"Parece um detalhe mas tenho para mim que a invenção e generalização das malas de viagem com rodas incorporadas é um dos mais importantes e engenhosos feitos dos nossos tempos. Sobretudo para quem gosta de partir para dias de vagar e lazer com uma família alargada de livros, ou seja, possibilidade de escolha consoante o espírito dos dias, entre os livros que nunca se leram, os que se empilham às cabeceiras das camas de cidade mais as curiosidades das novidades, enfim, as tais leituras de férias que podem ser tantas e tão díspares. E porque os livros são tão parecidos com as cerejas para certos devoradores, que sabem que um livro pode levar a outro com urgência desesperada, como resolver o dilema do transporte limitado?
A este propósito, lembro-me sempre do grão vizir citado por Alberto Manguel na sua maravilhosa “Uma História da Leitura”. Conta ele que, no séc. X, o grande bibliófilo e grão vizir da Pérsia de seu nome Abdul Kassem Ismael resolveu de uma genial forma o desejo de companhia da sua biblioteca ao longo das suas deambulações. Falamos de uma biblioteca vasta, atente-se, composta de 117.000 volumes - pois sabe-se lá, de óasis em óasis, os apetites que podem acometer um grão-leitor... Assim, esta colecção era transportada por uma caravana de quatrocentos camelos, especialmente treinados (e este é o pormenor que encanta qualquer maníaco da catalogação de uma biblioteca) para caminharem por ordem alfabética dos volumes que carregavam no dorso.

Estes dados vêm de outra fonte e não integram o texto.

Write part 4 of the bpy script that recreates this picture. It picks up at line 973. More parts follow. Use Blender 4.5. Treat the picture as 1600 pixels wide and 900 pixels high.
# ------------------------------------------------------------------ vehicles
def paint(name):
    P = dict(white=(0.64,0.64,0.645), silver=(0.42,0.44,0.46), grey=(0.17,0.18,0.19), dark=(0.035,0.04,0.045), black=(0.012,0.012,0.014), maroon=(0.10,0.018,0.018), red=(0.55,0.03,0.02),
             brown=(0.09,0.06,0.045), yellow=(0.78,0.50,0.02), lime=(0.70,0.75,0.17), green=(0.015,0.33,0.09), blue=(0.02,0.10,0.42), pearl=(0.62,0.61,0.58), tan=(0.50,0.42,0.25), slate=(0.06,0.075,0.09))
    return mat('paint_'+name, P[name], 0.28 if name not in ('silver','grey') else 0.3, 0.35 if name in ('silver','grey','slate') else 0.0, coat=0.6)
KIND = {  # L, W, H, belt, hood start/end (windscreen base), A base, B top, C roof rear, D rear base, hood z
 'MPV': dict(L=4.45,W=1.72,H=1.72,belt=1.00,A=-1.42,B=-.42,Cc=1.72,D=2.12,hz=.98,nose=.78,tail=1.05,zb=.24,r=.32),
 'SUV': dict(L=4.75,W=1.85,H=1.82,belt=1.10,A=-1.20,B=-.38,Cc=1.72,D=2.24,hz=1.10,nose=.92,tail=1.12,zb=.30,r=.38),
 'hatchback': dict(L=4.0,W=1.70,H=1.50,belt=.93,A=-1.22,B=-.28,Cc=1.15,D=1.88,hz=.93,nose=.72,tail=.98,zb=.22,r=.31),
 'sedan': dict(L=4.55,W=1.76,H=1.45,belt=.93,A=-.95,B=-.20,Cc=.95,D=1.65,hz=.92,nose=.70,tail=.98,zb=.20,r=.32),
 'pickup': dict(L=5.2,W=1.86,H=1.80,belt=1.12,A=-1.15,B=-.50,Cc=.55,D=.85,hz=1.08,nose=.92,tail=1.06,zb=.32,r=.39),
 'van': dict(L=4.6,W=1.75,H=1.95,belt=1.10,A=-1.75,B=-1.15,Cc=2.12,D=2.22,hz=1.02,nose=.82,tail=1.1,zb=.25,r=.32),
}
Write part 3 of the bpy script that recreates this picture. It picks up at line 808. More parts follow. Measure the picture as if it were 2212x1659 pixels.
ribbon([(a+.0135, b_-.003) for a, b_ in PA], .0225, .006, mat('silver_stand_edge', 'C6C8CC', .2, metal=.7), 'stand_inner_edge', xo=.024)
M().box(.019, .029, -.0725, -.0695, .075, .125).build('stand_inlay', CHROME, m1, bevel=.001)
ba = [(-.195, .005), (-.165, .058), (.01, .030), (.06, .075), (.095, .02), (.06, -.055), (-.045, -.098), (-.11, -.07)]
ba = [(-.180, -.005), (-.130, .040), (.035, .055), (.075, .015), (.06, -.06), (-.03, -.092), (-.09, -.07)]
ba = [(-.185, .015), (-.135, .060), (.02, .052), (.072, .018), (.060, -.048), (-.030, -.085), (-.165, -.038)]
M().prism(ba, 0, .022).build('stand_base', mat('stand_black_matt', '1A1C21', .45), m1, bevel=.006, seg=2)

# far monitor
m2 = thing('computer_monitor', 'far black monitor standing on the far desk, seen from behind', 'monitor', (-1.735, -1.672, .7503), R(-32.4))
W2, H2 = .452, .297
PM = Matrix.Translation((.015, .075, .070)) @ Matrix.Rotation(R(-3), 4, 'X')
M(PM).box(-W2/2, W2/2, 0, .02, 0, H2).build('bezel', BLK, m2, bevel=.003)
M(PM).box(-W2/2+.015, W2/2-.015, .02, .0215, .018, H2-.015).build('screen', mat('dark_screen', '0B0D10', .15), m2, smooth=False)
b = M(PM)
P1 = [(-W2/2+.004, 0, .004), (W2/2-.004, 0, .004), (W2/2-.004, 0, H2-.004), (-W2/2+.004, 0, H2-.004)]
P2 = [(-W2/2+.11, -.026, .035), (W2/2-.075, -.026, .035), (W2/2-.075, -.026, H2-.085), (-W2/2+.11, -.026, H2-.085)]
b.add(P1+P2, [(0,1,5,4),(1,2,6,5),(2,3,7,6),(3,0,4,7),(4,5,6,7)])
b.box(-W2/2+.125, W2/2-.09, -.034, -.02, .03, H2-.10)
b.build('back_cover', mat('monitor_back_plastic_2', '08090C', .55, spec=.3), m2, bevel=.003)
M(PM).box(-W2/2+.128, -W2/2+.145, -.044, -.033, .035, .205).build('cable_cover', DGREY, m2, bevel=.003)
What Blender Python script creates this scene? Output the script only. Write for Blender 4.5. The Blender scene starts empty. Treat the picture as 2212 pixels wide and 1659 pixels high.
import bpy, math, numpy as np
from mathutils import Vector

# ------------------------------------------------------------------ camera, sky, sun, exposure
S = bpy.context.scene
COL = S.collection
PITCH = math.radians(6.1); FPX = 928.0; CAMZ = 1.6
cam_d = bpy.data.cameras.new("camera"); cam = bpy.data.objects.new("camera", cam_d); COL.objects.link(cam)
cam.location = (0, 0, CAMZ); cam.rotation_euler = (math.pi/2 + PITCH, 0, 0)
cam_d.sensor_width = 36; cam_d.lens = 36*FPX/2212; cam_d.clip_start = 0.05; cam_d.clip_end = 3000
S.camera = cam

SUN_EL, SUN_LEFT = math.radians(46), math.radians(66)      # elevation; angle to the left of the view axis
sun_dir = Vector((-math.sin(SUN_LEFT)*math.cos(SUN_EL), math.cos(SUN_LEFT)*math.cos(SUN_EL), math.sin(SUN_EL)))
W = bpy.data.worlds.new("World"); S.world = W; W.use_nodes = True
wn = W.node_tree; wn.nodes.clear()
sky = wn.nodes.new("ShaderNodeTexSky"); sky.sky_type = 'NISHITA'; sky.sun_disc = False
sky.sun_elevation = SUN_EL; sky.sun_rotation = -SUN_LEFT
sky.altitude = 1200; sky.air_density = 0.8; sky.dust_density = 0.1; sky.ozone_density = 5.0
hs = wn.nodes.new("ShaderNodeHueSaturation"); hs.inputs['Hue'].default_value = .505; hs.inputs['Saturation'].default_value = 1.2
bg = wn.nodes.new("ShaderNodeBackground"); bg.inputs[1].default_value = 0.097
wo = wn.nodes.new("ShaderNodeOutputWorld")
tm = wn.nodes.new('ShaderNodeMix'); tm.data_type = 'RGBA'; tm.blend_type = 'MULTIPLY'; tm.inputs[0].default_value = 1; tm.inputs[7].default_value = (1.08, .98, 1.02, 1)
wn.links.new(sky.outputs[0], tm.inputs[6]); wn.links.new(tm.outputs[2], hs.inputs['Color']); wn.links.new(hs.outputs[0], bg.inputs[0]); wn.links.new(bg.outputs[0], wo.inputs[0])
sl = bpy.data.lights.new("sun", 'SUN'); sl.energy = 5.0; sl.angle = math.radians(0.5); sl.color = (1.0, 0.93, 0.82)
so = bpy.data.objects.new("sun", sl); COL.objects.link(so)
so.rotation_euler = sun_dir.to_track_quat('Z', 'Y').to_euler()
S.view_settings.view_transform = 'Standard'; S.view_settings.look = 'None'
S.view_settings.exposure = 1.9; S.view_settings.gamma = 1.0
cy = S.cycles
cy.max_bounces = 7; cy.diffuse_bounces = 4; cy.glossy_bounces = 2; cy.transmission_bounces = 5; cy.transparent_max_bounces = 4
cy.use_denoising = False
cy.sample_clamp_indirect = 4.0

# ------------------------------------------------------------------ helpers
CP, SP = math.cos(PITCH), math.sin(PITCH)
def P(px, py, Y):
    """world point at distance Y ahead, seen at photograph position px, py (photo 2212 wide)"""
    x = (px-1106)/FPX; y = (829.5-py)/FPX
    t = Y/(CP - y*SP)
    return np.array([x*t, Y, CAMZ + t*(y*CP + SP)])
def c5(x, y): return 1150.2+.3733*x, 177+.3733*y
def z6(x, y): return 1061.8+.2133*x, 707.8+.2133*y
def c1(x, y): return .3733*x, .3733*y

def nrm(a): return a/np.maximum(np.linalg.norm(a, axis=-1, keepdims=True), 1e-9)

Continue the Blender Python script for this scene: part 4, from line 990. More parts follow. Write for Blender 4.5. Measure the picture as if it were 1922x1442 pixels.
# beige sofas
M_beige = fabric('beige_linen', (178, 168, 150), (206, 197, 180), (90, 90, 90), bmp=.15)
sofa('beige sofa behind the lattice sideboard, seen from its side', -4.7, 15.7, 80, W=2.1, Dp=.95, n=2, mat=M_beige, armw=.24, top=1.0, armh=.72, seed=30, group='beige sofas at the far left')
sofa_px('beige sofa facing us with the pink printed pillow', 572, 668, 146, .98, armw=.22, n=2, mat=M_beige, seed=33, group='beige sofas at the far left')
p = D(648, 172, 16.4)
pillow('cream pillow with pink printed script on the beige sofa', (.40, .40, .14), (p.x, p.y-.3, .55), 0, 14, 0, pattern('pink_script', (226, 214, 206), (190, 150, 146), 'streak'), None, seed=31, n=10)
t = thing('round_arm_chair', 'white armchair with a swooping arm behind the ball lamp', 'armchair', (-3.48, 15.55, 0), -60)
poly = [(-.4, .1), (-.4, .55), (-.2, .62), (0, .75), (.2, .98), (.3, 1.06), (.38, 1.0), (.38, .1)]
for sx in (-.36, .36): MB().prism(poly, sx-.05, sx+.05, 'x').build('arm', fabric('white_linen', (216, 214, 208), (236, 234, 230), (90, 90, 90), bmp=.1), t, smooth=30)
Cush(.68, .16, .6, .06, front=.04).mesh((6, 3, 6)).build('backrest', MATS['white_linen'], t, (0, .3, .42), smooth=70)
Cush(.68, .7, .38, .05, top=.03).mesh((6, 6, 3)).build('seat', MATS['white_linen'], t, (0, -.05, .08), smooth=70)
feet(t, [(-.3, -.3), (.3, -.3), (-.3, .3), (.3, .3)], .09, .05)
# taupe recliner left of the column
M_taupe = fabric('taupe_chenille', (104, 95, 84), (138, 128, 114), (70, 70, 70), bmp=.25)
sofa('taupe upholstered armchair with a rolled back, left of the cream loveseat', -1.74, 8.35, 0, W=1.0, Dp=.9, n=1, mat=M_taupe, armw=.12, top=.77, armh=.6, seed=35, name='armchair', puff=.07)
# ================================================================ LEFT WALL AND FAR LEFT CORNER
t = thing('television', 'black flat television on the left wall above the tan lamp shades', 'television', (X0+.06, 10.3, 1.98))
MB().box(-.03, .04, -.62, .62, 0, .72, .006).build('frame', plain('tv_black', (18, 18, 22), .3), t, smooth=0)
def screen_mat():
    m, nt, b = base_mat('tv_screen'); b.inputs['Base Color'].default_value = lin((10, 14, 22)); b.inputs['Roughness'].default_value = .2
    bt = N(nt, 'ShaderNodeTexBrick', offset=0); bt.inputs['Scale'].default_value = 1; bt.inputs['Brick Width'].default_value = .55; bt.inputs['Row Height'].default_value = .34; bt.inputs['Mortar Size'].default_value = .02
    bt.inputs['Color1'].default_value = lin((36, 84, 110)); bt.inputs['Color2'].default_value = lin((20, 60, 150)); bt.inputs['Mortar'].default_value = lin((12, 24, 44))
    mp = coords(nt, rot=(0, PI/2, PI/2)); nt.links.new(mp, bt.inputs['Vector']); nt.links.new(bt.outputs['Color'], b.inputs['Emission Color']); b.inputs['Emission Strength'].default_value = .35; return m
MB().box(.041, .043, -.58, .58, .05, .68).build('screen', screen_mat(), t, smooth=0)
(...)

Dir-me-ão os fãs das novas tecnologias que tudo o que relato já não faz sentido, num tempo em que um aparelhómetro que quase nada pesa pode carregar consigo os livros, quem sabe até os quatrocentos camelos. Mas a esses responderei que não há ecrã que saiba como o papel manchado e sublinhado, a lombada aberta e marcada, um volume muito anos depois reaberto, largando nos dedos alguns grãos de areia fina recordadndo um fim de tarde na praia ou soltando as folhas que marcaram as páginas lidas à sombra de uma árvore. O acto de apropriação de um livro pelo seu leitor é também físico e aí não há e-book que lhe alcance a magia, vos garanto.
Mais aceitável, sem malas de rodas ou sem camelos à mão, é quando muito recorrer às bibliotecas locais, que são hoje muitas e dadas a muitas surpresas. Pois uma biblioteca conta muito da história do seu lugar e do seu povo. A mais inesperada que me foi dada descobrir situava-se em Inhambane, pacata cidade da costa moçambicana. Numa tarde sossegada, acompanhada de muitos jovens estudantes locais, os meus olhos espantaram-se ao percorrerem as prateleiras. Primeiro sucedia-se um vastíssimo lote de obras portuguesas, entre finais do séc. XIX e início do séc. XX, que iam das “Viagens na Minha Terra” até muitas outras obras mais esquecidas, de colecções com nomes delicodoces, e tão absurdamente exóticas nestas paragens. Imediatamente seguidas por outro largo conjunto que abarcava as obras completas de Lenine a Mao, mais uma quantidade infindável de opúsculos revolucionários e anti-coloniais da segunda metade do século passado, exibindo despudoradamente a evolução das influências históricas de uma nação."
Crónica de Catarina Portas para o Público de 14 de Julho de 2007.